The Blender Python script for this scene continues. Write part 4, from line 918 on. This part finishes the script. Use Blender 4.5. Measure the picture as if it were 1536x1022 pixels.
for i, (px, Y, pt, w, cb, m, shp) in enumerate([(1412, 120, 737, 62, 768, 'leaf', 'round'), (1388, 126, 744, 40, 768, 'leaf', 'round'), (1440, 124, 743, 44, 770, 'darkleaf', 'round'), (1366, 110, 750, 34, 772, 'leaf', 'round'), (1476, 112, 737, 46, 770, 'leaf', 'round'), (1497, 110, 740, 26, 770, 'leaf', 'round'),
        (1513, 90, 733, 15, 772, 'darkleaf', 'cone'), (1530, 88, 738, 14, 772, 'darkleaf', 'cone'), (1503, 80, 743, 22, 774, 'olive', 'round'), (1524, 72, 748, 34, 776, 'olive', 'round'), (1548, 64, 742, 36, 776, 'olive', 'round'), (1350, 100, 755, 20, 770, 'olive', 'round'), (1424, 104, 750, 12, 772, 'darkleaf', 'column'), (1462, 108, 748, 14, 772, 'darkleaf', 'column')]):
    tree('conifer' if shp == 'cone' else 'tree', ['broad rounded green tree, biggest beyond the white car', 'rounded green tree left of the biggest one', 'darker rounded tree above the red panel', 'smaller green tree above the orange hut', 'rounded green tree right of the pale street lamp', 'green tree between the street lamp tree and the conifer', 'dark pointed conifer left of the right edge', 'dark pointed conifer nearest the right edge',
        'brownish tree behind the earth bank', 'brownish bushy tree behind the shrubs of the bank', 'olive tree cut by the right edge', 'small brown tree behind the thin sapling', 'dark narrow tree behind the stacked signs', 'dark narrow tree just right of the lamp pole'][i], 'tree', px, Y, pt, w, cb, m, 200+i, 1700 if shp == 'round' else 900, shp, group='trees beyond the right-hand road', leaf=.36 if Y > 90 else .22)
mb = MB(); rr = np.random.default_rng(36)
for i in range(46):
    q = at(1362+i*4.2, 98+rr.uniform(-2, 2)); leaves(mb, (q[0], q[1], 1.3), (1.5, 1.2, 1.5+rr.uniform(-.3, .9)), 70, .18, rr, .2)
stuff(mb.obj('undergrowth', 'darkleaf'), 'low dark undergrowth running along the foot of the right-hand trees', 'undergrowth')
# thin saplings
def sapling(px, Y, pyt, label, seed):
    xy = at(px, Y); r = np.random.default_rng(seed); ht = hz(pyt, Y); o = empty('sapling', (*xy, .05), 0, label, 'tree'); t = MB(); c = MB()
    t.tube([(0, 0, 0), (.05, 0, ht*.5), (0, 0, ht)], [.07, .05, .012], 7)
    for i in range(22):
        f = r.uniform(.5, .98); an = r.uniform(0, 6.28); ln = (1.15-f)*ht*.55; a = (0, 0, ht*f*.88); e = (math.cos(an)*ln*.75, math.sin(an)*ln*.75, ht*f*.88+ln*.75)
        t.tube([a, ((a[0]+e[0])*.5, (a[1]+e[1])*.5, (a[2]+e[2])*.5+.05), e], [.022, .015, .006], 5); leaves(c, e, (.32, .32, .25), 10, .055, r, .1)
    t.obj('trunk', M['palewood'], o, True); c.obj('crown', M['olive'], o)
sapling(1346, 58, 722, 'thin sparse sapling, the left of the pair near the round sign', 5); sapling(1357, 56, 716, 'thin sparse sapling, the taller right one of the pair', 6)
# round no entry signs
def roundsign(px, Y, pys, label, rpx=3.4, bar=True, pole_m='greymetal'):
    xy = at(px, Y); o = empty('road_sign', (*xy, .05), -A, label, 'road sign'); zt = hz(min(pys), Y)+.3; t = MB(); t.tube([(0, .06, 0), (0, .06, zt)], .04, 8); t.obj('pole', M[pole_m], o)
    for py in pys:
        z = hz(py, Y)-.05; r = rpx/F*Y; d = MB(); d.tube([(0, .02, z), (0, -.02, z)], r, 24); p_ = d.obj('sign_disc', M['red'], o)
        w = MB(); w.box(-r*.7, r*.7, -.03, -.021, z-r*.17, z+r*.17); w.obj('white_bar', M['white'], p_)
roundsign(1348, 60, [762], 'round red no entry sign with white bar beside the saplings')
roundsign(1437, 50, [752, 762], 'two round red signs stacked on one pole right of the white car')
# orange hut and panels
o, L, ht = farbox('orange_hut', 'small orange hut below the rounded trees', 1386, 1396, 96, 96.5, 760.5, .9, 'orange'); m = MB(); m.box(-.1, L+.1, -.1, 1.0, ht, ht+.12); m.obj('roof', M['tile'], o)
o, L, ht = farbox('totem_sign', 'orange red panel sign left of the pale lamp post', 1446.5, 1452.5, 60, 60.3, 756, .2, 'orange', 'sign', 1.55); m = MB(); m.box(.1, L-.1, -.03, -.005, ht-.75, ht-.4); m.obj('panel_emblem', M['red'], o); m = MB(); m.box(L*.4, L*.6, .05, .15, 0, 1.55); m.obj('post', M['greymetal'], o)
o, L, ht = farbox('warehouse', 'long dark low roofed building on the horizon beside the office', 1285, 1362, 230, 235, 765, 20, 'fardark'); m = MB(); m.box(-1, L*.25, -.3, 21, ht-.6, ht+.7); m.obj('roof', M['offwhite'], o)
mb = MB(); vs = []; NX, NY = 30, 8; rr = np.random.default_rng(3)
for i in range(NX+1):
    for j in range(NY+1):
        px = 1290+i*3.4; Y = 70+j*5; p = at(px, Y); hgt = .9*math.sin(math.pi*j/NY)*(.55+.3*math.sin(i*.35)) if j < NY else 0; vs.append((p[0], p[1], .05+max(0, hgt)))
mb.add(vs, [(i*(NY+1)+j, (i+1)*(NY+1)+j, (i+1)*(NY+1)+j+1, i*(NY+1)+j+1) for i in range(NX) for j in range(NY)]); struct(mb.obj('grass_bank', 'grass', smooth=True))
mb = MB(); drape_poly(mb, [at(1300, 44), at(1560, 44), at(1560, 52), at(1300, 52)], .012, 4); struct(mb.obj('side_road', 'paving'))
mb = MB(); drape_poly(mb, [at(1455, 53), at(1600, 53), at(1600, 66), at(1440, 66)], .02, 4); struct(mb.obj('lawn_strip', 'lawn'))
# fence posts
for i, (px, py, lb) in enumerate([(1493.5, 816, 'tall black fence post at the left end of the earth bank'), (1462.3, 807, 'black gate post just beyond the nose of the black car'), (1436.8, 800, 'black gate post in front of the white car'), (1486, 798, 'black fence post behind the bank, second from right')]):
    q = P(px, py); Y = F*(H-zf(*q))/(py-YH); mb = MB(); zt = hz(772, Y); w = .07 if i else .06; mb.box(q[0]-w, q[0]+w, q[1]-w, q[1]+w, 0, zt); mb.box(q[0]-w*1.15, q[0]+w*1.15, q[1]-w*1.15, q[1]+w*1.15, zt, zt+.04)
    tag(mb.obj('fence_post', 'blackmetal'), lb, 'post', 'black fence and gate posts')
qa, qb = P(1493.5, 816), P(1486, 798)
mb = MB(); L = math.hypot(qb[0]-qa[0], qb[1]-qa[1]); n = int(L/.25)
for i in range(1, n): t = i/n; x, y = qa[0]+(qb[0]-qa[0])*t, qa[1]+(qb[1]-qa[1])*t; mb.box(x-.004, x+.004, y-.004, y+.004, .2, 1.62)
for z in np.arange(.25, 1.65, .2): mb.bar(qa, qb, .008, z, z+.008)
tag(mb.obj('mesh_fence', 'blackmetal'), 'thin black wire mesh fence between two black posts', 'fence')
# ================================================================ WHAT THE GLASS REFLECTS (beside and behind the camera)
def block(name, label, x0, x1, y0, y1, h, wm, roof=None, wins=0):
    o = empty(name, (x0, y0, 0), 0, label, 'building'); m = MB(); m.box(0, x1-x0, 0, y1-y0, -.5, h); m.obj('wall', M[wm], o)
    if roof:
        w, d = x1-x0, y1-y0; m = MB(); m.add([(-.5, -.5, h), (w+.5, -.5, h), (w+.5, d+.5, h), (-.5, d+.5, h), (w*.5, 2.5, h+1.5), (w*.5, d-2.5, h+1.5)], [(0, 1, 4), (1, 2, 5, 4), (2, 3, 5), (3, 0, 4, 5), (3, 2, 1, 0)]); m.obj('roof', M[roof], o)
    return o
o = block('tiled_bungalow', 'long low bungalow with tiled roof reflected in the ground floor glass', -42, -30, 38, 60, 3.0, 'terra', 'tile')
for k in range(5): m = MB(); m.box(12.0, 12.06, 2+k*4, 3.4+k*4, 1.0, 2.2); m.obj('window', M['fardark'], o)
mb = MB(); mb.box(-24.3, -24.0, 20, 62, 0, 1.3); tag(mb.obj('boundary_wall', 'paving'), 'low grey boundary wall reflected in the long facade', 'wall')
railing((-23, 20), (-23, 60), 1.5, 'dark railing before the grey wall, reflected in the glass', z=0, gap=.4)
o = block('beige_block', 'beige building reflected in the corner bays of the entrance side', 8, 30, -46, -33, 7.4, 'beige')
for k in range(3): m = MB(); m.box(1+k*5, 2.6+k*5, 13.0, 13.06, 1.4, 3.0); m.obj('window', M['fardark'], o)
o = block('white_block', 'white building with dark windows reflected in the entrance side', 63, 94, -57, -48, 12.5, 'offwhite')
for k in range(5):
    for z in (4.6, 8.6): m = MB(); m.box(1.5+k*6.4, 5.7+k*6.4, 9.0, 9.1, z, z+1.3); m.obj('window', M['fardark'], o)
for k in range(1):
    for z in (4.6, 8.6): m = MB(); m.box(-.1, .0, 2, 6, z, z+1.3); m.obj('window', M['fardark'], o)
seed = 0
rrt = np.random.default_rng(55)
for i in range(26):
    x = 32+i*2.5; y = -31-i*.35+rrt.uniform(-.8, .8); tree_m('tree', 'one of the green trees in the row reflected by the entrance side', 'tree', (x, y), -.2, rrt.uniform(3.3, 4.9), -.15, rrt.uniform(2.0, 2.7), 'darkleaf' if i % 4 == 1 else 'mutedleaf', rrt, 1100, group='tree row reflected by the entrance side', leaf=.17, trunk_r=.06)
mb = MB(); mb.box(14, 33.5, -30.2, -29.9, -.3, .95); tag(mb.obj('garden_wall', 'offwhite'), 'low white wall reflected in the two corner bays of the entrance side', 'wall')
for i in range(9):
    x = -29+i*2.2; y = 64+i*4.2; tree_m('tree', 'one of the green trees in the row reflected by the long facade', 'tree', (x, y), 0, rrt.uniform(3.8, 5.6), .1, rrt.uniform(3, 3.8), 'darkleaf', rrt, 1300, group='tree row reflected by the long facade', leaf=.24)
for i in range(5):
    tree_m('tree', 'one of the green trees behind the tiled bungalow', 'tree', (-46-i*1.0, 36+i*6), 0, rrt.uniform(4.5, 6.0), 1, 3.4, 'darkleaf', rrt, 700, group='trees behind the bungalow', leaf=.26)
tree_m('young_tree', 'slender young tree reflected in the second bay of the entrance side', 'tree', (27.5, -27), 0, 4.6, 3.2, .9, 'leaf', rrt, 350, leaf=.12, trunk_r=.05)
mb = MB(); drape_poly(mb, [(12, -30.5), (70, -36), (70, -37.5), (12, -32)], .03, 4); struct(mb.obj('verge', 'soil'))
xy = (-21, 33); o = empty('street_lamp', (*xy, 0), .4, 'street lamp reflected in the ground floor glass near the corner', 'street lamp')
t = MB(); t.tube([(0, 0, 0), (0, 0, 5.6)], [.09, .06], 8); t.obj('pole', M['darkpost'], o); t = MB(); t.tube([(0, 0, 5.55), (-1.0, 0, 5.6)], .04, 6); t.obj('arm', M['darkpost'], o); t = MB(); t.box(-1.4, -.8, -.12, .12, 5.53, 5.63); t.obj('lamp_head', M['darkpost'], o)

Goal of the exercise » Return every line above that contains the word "from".

Completed task »
The Blender Python script for this scene continues. Write part 4, from line 918 on. This part finishes the script. Use Blender 4.5. Measure the picture as if it were 1536x1022 pixels.
for i, (px, py, lb) in enumerate([(1493.5, 816, 'tall black fence post at the left end of the earth bank'), (1462.3, 807, 'black gate post just beyond the nose of the black car'), (1436.8, 800, 'black gate post in front of the white car'), (1486, 798, 'black fence post behind the bank, second from right')]):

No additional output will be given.